Tamanho crescimento exigiu a duplicação da ligação São Paulo/Santos, concluída em 1901. Nesse período, houve uma extraordinária ampliação da malha paulista interiorana, com a abertura sucessiva de novas linhas e empresas nacionais: Paulista (1868), Ituana (1870), Sorocabana e Mogiana (1872). Em 1940, a malha ferroviária brasileira atingia 34.252 quilômetros, sendo 7.540 no Estado de São Paulo (22%).

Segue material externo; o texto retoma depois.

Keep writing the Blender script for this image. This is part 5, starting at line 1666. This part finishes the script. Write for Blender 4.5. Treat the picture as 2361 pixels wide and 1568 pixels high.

Dez anos após (1950), porém, um estudo da Câmara dos Deputados alertava sobre as ameaças que pairavam sobre o sistema ferroviário brasileiro. Alguns pontos críticos eram apontados:

1) Fraca densidade de tráfego;
2) Diversidade das mercadorias trocadas;
3) Escoamento sazonal da produção agrícola;
4) Congelamento das tarifas;
5) Concorrência dos transportes rodoviários.

Um artigo do jornalista Júlio de Mesquita Neto publicado no Estado em 30 de junho de 1950 informava que o ápice do sistema ferroviário paulista fora atingido em 1948. A partir daí, já se vislumbrava uma possível decadência: "pois o sistema ferroviário nacional não tem acompanhado, nos últimos anos, o desenvolvimento econômico do Brasil".

A falta de melhor integração Norte-Sul, parcialmente atendida pela navegação de cabotagem, era, na opinião de Júlio de Mesquita Neto, um dos maiores problemas, visto que a maior parte das linhas eram direcionadas para o sentido Leste-Oeste.

E, de fato, os anos 50 e 60 assistiram à rápida deterioração dos serviços ferroviários, época caracterizada pela priorização excessiva dada ao transporte rodoviário. Mas, sem nenhum exagero, pode-se afirmar que as ferrovias alavancaram a modernização do Brasil por mais de 80 anos como principal protagonista do setor de transportes.

E, nos dias de hoje, sua importância logística vem sendo novamente defendida em diversos estudo sobre os chamados "corredores de exportação" em decorrência da sua condição potencial de redução do "custo Brasil".